One of her first cadavers is Hannah, apparently rescued from a crazed killer trying to burn her body. While trying to photograph and fingerprint the body, Megan's equipment fizzles out. Other strange things begin to happen, and before long everyone around her, including her sponsor, nurse Lisa (Stana Katic) and a friendly ambulance driver, Randy (Nick Thune), are in danger. Can Megan stop the beast before it's too late?
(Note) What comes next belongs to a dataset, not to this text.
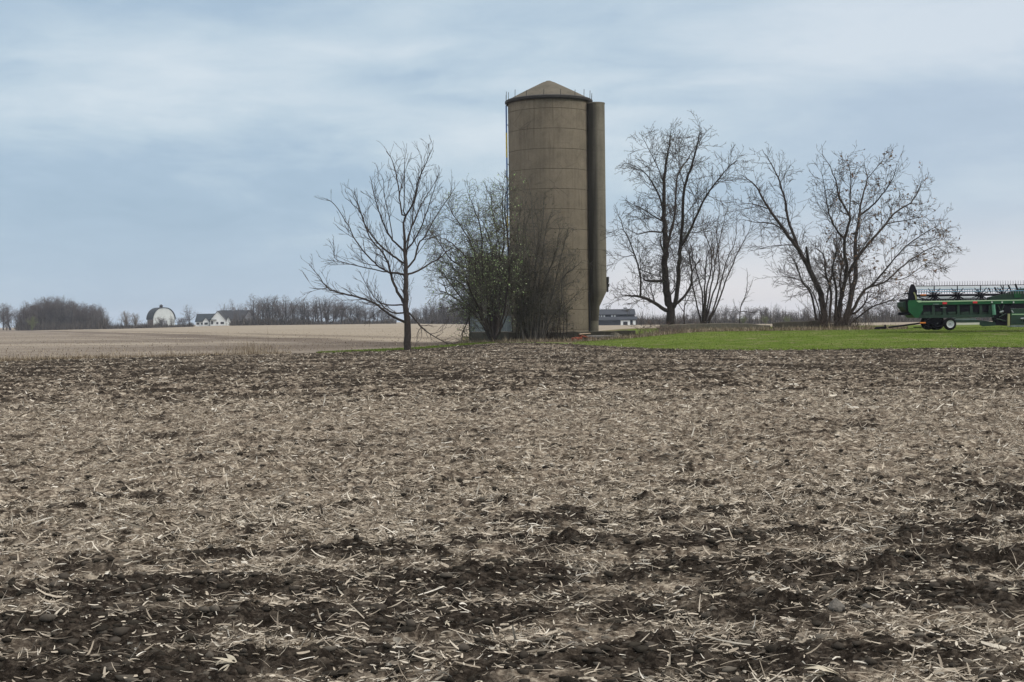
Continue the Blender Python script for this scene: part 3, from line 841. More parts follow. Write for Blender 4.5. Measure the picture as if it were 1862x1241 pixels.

The morgue setting of The Possession of Hannah Grace, with its motion-sensor lights that keep flickering off and on, is a wonderful idea, and it's mostly used well (though not as well as in another morgue-set horror movie, The Autopsy of Jane Doe). The creepiness factor is high, and whenever things are just about to happen, director Diederik Van Rooijen and screenwriter Brian Sieve seem to have things under control.

But when they actually happen, the camera spasms and the editing lurches, as if attempting to cover up the fact that we've seen all this scary stuff before, from jump-scares to things suddenly whisking by.

The cast is well-chosen and appealing, especially Johnson as the title possession victim, though it's regrettable that she couldn't have been used better, more practically. In real life, she's a dancer and a contortionist, and while it appears that she is doing some of her own weird moves onscreen, her character mostly comes across as an uninspired digital special effect, with added clicking "skitter" sounds — borrowed from many other horror movies — for extra creepiness.

Overall, The Possession of Hannah Grace isn't truly terrible, but could have been more muscular if it only had a bit more "exorcise."

Sony Pictures's Blu-ray release comes with a digital copy. The movie's colors are mostly muted browns and grays, but it's a strong transfer nonetheless, and the sound is excellent. Extras include two short featurettes, one that features the alive-and-well Kirby Johnson, a very short deleted scene, and "Megan's Diaries." There are also trailers at startup.